# INSTRUCTION:
The entries below are to be repeated exactly as they stand.

[Dataset entries]
---
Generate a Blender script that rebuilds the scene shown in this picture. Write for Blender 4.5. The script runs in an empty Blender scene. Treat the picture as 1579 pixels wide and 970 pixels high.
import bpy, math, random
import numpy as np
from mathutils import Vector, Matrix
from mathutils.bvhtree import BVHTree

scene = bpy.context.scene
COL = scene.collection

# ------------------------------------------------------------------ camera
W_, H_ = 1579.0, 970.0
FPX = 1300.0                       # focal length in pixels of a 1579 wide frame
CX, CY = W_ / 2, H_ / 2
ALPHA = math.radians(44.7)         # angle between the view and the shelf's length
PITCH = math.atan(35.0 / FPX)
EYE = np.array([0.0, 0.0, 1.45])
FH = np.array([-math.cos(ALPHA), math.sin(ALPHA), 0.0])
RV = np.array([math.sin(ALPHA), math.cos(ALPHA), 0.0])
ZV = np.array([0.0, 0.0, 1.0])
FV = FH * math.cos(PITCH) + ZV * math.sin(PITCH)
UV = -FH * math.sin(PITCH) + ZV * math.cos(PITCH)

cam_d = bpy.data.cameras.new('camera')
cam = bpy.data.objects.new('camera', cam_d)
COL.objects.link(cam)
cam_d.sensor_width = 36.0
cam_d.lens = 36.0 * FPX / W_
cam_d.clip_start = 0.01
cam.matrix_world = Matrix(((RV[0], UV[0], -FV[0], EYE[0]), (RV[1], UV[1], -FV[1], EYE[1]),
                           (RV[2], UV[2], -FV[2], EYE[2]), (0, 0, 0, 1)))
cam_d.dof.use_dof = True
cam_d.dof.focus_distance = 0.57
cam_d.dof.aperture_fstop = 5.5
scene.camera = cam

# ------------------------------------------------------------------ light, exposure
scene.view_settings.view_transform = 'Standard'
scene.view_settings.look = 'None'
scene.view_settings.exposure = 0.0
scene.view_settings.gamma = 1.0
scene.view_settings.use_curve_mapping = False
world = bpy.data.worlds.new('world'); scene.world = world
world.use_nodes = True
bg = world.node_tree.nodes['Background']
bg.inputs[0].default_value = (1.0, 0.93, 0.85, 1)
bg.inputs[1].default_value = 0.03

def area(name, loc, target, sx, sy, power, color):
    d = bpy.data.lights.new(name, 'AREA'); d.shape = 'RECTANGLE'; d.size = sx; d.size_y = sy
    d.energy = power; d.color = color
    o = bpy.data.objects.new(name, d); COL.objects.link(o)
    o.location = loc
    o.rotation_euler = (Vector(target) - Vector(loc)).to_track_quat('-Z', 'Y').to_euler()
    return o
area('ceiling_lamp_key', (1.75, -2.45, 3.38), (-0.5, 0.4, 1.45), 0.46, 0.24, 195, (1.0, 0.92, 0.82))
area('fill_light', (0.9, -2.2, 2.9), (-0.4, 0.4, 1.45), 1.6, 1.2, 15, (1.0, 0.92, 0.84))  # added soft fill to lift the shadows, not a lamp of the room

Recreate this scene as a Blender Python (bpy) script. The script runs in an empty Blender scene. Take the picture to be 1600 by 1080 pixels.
---
# THE RESULT:
Generate a Blender script that rebuilds the scene shown in this picture. Write for Blender 4.5. The script runs in an empty Blender scene. Treat the picture as 1579 pixels wide and 970 pixels high.
import bpy, math, random
import numpy as np
from mathutils import Vector, Matrix
from mathutils.bvhtree import BVHTree

scene = bpy.context.scene
COL = scene.collection

# ------------------------------------------------------------------ camera
W_, H_ = 1579.0, 970.0
FPX = 1300.0                       # focal length in pixels of a 1579 wide frame
CX, CY = W_ / 2, H_ / 2
ALPHA = math.radians(44.7)         # angle between the view and the shelf's length
PITCH = math.atan(35.0 / FPX)
EYE = np.array([0.0, 0.0, 1.45])
FH = np.array([-math.cos(ALPHA), math.sin(ALPHA), 0.0])
RV = np.array([math.sin(ALPHA), math.cos(ALPHA), 0.0])
ZV = np.array([0.0, 0.0, 1.0])
FV = FH * math.cos(PITCH) + ZV * math.sin(PITCH)
UV = -FH * math.sin(PITCH) + ZV * math.cos(PITCH)

cam_d = bpy.data.cameras.new('camera')
cam = bpy.data.objects.new('camera', cam_d)
COL.objects.link(cam)
cam_d.sensor_width = 36.0
cam_d.lens = 36.0 * FPX / W_
cam_d.clip_start = 0.01
cam.matrix_world = Matrix(((RV[0], UV[0], -FV[0], EYE[0]), (RV[1], UV[1], -FV[1], EYE[1]),
                           (RV[2], UV[2], -FV[2], EYE[2]), (0, 0, 0, 1)))
cam_d.dof.use_dof = True
cam_d.dof.focus_distance = 0.57
cam_d.dof.aperture_fstop = 5.5
scene.camera = cam

# ------------------------------------------------------------------ light, exposure
scene.view_settings.view_transform = 'Standard'
scene.view_settings.look = 'None'
scene.view_settings.exposure = 0.0
scene.view_settings.gamma = 1.0
scene.view_settings.use_curve_mapping = False
world = bpy.data.worlds.new('world'); scene.world = world
world.use_nodes = True
bg = world.node_tree.nodes['Background']
bg.inputs[0].default_value = (1.0, 0.93, 0.85, 1)
bg.inputs[1].default_value = 0.03

def area(name, loc, target, sx, sy, power, color):
    d = bpy.data.lights.new(name, 'AREA'); d.shape = 'RECTANGLE'; d.size = sx; d.size_y = sy
    d.energy = power; d.color = color
    o = bpy.data.objects.new(name, d); COL.objects.link(o)
    o.location = loc
    o.rotation_euler = (Vector(target) - Vector(loc)).to_track_quat('-Z', 'Y').to_euler()
    return o
area('ceiling_lamp_key', (1.75, -2.45, 3.38), (-0.5, 0.4, 1.45), 0.46, 0.24, 195, (1.0, 0.92, 0.82))
area('fill_light', (0.9, -2.2, 2.9), (-0.4, 0.4, 1.45), 1.6, 1.2, 15, (1.0, 0.92, 0.84))  # added soft fill to lift the shadows, not a lamp of the room

Recreate this scene as a Blender Python (bpy) script. The script runs in an empty Blender scene. Take the picture to be 1600 by 1080 pixels.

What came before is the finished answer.